Il Partito Socialista Italiano provò in tutti i modi a intavolare una trattativa diretta con le Brigate Rosse, nei giorni convulsi e tempestosi in cui il presidente del Consiglio, Aldo Moro, era nelle mani dei terroristi. Di quei negoziati, tanto riservati quanto complessi, era stato incaricato il vicesegretario del Psi, Claudio Signorile. Volando a Parigi, a Milano, a Torino: ovunque fosse possibile mettere insieme quel delicato puzzle fatto di tessere insanguinate e bossoli di proiettile che era la struttura imperscrutabile del brigatismo. Signorile costruisce in pochi giorni una sua rete, contatta Franco Piperno, leader di Potere Operaio, e con lui arriva Lanfranco Pace. I due conoscono Moretti e Faranda.

Il nucleo dei carcerieri di Moro. Signorile preme per avere informazioni. E oggi ne scrive, a compimento di un lavoro di ricerca, di riflessione politica e di elaborazione storiografica, nel volume “Il Caso Moro tra politica e storia”, che il leader della sinistra socialista ha scritto a quattro mani con Simona Colarizi, docente di storia contemporanea a La Sapienza di Roma. Perché “A volere morto Moro erano in tanti”, ci dice Signorile. Chi? “Tutti quelli che volevano fermare il processo del compromesso storico, che allora si chiamava solidarietà nazionale”. Un periodo connotato da fibrillazioni particolari. “Berlinguer vedeva nel suo scampato attentato di Bucarest delle analogie con il sequestro di Moro”, ci dice Signorile. Che rivela di aver avuto, su consiglio e quasi imposizione delle autorità, una pistola per difendersi da eventuali attentati.

“Ne avevamo una io e una Craxi. Io non la volevo toccare, lui la portava più volentieri. Per fortuna non ci è mai servita”. L’amarezza per Moro rimane. Si evince da tutto il lavoro che Signorile ha svolto sul campo, anticipando perfino quello dell’intelligence, “Nessuno compì fino in fondo gli sforzi che avrebbe potuto compiere”. Le responsabilità della Dc sono nero su bianco, in queste pagine. I dubbi, tanti. Il mistero di Moro parla ancora. Se una delle poche certezze è che il sequestro fu opera delle Br, l’altra è che la pistola che uccise lo statista era cecoslovacca. E di quei tempi non era reperibile in Italia. Ci fu – già nel trambusto del sequestro in via Fani – una “centrale” di collaborazione tra gruppi eversivi internazionali? E via Caetani, perché fu scelta malgrado fosse al centro di numerosi posti di blocco, in quei giorni febbrili nella capitale? Tra i misteri irrisolti c’è quello della scuola di lingue Hyperion, fondata a Parigi nel ’77 da Corrado Simioni, intellettuale inquieto ed ex membro del gruppo originale da cui sarebbero sorte le Brigate Rosse.
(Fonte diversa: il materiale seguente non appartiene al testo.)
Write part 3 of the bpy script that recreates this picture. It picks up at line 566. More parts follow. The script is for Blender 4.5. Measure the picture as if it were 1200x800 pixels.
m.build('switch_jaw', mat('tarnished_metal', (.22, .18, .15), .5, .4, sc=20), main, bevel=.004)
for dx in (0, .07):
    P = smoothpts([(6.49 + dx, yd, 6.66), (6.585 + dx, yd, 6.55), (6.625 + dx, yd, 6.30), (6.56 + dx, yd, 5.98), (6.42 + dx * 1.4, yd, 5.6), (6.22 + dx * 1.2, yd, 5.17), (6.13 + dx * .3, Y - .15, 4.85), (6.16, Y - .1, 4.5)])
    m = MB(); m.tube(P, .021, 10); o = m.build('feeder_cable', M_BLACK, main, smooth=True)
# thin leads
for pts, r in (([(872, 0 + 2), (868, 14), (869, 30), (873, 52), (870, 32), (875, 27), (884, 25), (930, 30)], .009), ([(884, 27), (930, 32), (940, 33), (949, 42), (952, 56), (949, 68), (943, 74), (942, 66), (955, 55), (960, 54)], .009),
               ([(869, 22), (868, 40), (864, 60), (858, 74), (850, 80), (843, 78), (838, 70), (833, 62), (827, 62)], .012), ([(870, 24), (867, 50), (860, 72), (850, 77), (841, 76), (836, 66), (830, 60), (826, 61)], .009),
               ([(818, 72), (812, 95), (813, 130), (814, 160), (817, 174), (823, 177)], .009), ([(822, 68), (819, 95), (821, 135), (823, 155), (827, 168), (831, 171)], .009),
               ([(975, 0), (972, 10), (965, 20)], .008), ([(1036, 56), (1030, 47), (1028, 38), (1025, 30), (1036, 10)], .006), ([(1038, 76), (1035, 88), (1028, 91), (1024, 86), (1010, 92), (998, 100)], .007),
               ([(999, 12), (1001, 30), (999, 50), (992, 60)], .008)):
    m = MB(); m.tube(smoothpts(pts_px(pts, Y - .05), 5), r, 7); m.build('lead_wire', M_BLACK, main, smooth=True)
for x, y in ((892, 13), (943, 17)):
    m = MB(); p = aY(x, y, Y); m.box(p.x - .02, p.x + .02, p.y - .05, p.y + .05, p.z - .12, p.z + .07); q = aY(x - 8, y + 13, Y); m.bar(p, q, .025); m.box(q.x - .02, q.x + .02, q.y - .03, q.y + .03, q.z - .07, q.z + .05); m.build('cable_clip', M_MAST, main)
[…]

Piperno affermò di non aver avuto rapporti con la scuola Hyperion. Tuttavia, secondo Priore, questa scuola avrebbe avuto rapporti con le Br: aprì una sede a Roma poco prima del sequestro Moro e questa sede era proprio contigua a via Caetani. Che Moro sia passato da lì? Accende tanti riflettori, questo libro. Altri se ne accenderanno nel grande evento di presentazione che si terrà al Senato mercoledì 29 maggio. Baldini e Castoldi, l’editore, punta su una presentazione che entrerà nella storia: dopo i saluti di Dario Parrini, il direttore del TgLa7, Enrico Mentana modererà il dibattito tra Enzo Scotti, Walter Veltroni e i due autori Colarizi e Signorile.